TASK INPUT ::

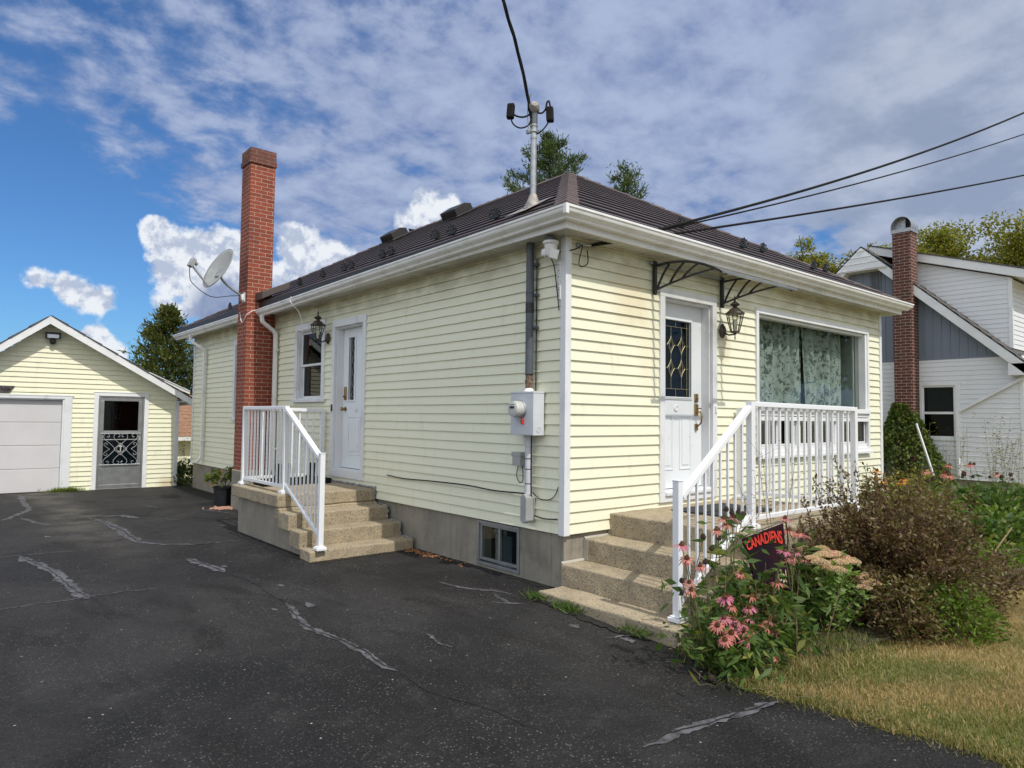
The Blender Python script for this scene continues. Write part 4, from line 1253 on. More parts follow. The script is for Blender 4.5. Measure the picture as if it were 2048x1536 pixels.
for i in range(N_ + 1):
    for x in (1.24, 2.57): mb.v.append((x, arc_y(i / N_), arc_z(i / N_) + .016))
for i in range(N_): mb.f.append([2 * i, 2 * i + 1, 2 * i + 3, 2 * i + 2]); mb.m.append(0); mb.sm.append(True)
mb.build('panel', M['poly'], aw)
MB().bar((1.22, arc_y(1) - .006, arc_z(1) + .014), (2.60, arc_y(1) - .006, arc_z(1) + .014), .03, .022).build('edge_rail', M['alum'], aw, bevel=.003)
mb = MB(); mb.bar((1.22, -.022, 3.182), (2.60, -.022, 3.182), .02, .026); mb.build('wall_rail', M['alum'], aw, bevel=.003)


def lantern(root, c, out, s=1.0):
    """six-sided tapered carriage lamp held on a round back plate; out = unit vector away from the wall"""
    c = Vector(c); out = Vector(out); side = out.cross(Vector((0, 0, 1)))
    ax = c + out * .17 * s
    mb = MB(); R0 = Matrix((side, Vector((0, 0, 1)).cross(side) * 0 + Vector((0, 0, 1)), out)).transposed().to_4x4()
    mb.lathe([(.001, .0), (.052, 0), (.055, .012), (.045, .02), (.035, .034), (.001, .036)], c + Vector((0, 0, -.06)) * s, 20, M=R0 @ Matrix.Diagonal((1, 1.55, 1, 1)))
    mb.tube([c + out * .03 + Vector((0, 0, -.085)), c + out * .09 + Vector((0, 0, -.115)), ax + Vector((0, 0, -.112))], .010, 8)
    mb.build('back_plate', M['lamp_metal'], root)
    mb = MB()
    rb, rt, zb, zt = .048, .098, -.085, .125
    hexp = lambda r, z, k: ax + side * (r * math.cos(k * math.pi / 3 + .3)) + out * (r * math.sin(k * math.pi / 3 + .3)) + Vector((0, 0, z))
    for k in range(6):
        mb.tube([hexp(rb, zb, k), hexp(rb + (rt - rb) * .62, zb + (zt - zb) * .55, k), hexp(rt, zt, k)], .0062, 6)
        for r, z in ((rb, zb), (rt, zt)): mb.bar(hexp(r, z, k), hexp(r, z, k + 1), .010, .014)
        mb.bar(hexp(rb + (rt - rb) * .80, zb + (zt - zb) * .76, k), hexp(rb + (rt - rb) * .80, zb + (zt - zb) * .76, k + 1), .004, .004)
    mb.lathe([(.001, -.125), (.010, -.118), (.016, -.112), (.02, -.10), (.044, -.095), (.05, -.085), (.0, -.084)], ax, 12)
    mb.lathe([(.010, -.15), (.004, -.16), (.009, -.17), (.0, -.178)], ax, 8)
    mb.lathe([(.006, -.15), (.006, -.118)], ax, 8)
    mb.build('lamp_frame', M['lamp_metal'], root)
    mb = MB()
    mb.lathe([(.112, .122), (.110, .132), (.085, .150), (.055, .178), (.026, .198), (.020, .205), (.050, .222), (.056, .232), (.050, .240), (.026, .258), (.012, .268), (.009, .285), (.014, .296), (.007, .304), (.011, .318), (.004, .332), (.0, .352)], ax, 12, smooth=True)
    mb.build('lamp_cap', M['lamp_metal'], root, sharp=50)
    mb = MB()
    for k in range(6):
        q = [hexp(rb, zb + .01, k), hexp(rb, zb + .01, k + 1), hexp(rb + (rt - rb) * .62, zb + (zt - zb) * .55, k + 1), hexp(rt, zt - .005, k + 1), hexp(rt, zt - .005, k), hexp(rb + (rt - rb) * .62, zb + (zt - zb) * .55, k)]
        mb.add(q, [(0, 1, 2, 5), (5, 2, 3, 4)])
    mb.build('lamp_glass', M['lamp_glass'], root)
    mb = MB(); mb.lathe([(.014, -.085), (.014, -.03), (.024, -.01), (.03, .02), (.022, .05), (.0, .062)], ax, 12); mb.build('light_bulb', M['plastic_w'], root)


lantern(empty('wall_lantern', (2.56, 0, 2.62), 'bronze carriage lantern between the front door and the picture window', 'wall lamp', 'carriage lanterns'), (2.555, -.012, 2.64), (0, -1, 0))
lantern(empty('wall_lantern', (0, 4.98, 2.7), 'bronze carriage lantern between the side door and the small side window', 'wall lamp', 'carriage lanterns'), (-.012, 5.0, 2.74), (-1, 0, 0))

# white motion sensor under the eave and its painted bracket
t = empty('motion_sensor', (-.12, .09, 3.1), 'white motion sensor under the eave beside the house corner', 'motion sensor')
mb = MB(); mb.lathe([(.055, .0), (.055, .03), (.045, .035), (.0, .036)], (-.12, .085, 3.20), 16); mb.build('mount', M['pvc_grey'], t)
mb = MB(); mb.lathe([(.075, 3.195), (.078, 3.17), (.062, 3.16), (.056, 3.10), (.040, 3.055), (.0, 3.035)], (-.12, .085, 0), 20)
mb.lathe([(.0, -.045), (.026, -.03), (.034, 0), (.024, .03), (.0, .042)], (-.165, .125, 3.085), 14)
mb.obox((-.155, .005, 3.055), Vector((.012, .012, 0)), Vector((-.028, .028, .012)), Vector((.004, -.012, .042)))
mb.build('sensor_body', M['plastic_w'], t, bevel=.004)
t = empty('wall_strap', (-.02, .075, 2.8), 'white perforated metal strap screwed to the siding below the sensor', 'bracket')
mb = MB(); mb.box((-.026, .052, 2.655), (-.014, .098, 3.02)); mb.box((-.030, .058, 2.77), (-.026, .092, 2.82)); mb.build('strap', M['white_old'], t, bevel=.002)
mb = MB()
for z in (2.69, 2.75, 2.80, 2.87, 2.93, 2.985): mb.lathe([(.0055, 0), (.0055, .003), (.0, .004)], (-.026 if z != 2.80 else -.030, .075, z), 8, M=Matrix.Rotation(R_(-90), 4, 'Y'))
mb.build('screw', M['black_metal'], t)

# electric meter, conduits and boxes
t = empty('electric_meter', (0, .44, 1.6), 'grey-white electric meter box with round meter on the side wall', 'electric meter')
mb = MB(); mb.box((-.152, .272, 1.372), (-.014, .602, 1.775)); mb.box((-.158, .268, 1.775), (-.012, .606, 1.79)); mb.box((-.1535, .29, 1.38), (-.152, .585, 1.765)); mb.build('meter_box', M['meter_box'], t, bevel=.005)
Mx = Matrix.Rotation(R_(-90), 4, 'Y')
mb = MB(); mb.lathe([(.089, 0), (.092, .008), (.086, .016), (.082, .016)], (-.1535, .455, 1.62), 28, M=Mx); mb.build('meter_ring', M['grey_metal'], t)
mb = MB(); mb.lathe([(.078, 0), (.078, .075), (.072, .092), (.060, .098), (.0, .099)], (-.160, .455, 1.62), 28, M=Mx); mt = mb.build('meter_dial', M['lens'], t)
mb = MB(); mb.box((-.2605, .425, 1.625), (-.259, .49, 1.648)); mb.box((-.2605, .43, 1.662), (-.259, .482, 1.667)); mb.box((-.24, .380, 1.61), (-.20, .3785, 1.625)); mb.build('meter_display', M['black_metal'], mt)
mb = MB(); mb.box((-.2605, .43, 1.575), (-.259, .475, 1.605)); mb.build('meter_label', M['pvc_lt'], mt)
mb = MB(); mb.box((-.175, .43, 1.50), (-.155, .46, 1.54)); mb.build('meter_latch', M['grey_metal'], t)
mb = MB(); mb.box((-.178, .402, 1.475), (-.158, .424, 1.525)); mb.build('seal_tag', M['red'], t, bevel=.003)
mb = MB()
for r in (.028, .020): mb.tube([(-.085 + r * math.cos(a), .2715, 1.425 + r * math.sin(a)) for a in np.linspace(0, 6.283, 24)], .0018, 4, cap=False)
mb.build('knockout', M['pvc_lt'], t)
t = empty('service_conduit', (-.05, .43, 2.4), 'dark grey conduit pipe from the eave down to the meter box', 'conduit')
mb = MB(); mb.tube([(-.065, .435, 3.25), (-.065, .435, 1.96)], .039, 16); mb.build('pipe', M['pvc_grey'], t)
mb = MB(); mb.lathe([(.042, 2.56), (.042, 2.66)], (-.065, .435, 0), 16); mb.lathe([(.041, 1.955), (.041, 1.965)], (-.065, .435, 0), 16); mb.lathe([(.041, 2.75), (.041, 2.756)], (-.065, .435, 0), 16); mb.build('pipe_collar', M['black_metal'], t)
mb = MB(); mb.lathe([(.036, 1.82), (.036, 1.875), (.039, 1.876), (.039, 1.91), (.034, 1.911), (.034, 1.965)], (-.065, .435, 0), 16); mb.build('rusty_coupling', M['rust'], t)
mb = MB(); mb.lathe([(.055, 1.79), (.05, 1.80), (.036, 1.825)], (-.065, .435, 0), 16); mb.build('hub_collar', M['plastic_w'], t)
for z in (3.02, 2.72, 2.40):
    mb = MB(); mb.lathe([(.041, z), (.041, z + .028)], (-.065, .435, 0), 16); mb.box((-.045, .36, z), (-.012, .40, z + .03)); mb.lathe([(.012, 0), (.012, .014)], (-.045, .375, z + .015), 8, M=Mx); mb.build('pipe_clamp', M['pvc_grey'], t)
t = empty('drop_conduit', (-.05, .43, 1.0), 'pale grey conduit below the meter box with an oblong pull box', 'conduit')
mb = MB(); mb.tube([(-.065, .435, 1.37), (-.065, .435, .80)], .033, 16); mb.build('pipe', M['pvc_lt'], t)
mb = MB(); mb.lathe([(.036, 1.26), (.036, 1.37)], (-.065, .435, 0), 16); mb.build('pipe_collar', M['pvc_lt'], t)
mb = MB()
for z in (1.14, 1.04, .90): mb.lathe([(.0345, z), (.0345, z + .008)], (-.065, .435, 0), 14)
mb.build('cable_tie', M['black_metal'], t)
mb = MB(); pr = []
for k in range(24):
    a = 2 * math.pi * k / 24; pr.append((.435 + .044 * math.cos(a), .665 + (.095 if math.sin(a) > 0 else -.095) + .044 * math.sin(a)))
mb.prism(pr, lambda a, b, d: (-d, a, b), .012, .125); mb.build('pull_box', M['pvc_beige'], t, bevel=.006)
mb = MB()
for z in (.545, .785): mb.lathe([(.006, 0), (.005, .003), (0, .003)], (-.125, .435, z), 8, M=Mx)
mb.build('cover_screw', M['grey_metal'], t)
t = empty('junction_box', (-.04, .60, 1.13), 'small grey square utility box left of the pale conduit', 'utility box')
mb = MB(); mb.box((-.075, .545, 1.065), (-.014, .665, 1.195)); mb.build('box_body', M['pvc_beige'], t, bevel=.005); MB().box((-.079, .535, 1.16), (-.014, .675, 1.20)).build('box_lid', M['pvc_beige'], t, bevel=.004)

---

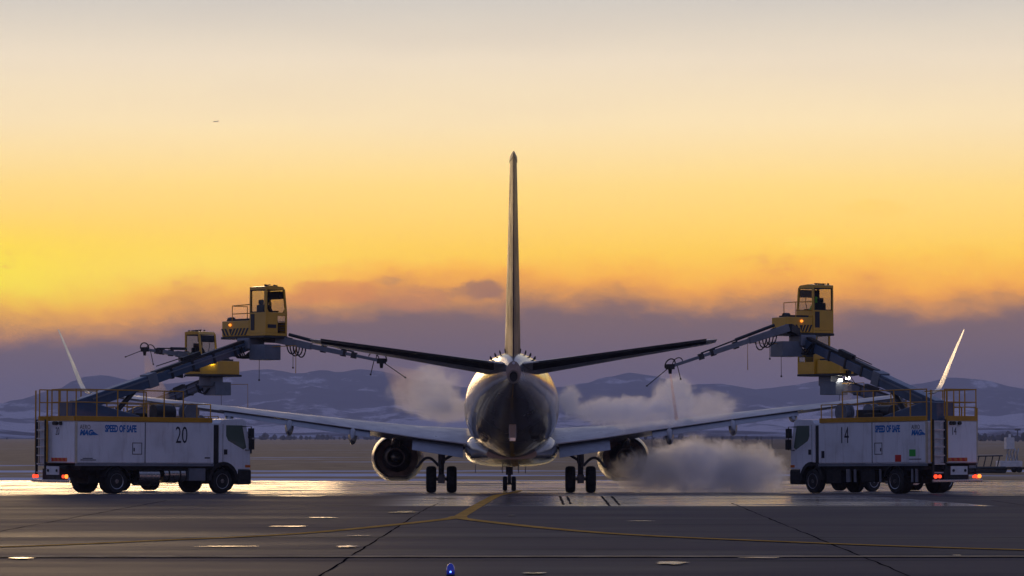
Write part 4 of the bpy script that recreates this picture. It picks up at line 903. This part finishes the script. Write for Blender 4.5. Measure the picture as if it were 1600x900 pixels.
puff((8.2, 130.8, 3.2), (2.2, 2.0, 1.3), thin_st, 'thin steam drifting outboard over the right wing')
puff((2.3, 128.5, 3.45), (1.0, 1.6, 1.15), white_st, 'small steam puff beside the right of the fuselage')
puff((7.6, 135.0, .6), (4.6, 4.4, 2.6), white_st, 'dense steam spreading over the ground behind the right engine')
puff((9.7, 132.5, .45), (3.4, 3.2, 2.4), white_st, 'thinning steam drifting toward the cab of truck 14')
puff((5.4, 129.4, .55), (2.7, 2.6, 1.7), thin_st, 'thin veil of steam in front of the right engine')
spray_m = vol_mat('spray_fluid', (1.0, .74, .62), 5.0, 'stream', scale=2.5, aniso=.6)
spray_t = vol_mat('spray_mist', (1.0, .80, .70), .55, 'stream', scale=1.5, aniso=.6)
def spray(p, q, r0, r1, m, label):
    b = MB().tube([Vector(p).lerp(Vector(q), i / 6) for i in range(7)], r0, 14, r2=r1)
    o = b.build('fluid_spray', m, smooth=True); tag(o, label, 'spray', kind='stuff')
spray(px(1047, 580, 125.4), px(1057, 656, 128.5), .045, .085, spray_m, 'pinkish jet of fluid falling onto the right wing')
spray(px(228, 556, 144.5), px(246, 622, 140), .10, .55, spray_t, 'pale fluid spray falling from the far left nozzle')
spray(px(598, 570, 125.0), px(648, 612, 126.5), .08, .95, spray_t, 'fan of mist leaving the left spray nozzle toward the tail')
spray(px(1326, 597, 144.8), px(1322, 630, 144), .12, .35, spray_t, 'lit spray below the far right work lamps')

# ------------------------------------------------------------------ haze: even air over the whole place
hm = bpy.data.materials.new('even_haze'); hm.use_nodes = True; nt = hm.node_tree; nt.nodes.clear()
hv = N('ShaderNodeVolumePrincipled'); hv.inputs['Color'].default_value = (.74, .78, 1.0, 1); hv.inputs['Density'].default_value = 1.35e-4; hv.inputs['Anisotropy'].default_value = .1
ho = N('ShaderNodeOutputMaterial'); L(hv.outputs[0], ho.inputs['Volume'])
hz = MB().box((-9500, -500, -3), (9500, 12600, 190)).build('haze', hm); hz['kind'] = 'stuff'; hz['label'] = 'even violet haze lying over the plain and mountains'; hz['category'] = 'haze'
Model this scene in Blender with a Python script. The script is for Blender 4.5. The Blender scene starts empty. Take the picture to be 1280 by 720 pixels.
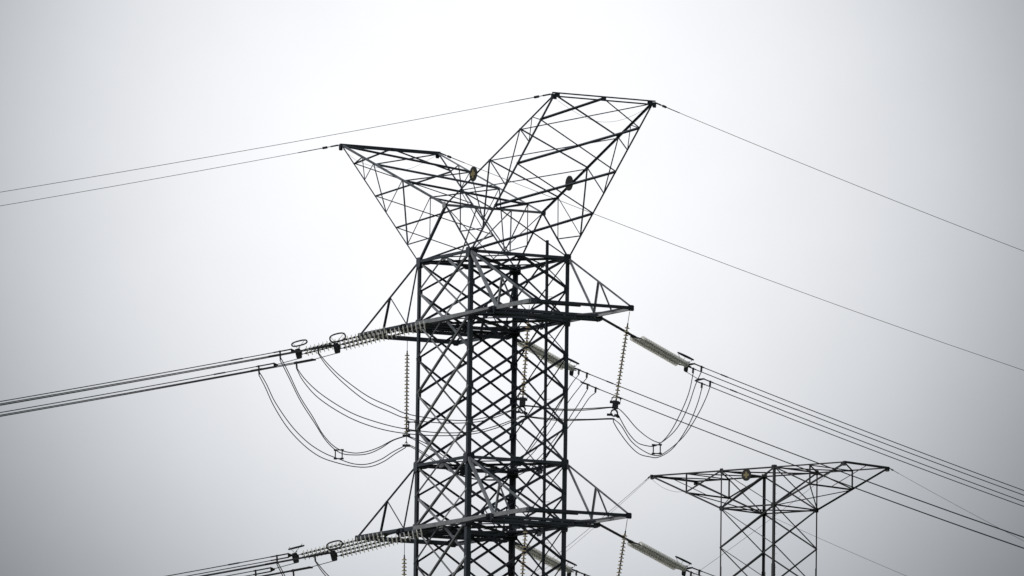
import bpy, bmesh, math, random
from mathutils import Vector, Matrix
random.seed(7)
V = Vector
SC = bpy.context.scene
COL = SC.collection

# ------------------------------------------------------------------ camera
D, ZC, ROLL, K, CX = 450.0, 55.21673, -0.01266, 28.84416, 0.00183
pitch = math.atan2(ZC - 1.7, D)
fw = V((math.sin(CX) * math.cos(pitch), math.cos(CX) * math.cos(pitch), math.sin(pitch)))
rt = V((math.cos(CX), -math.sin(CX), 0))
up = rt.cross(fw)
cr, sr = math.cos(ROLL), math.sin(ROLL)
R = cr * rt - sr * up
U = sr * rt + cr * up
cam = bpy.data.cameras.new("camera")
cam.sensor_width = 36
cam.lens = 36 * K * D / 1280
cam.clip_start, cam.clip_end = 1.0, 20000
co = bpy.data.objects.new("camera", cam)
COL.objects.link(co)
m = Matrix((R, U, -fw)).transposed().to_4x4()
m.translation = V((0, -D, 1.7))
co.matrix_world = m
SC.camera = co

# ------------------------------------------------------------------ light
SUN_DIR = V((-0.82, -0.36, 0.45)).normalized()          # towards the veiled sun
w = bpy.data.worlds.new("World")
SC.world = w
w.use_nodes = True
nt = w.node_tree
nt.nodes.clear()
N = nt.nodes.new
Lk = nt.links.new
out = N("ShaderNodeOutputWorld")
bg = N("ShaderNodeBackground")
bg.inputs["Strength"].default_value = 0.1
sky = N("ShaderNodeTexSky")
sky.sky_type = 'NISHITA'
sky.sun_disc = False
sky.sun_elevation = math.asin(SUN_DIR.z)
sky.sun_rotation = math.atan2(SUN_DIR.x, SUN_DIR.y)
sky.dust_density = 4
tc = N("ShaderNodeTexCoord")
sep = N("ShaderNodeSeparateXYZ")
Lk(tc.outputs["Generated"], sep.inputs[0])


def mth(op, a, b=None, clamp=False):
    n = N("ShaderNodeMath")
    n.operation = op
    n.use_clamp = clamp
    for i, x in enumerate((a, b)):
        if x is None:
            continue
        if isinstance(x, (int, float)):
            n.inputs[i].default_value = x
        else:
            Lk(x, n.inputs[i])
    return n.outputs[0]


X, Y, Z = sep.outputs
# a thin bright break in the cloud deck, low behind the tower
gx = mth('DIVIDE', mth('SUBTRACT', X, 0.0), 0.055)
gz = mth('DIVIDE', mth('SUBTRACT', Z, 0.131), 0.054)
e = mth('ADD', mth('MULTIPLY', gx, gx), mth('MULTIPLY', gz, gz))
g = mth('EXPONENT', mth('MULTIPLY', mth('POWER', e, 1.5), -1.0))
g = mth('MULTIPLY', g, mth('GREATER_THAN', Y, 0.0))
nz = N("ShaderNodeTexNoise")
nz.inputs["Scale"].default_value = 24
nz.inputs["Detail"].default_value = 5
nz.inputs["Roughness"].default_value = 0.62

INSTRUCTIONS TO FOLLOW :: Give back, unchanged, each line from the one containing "Model this scene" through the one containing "SC.camera = co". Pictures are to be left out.

RIGHT ANSWER ::
Model this scene in Blender with a Python script. The script is for Blender 4.5. The Blender scene starts empty. Take the picture to be 1280 by 720 pixels.
import bpy, bmesh, math, random
from mathutils import Vector, Matrix
random.seed(7)
V = Vector
SC = bpy.context.scene
COL = SC.collection

# ------------------------------------------------------------------ camera
D, ZC, ROLL, K, CX = 450.0, 55.21673, -0.01266, 28.84416, 0.00183
pitch = math.atan2(ZC - 1.7, D)
fw = V((math.sin(CX) * math.cos(pitch), math.cos(CX) * math.cos(pitch), math.sin(pitch)))
rt = V((math.cos(CX), -math.sin(CX), 0))
up = rt.cross(fw)
cr, sr = math.cos(ROLL), math.sin(ROLL)
R = cr * rt - sr * up
U = sr * rt + cr * up
cam = bpy.data.cameras.new("camera")
cam.sensor_width = 36
cam.lens = 36 * K * D / 1280
cam.clip_start, cam.clip_end = 1.0, 20000
co = bpy.data.objects.new("camera", cam)
COL.objects.link(co)
m = Matrix((R, U, -fw)).transposed().to_4x4()
m.translation = V((0, -D, 1.7))
co.matrix_world = m
SC.camera = co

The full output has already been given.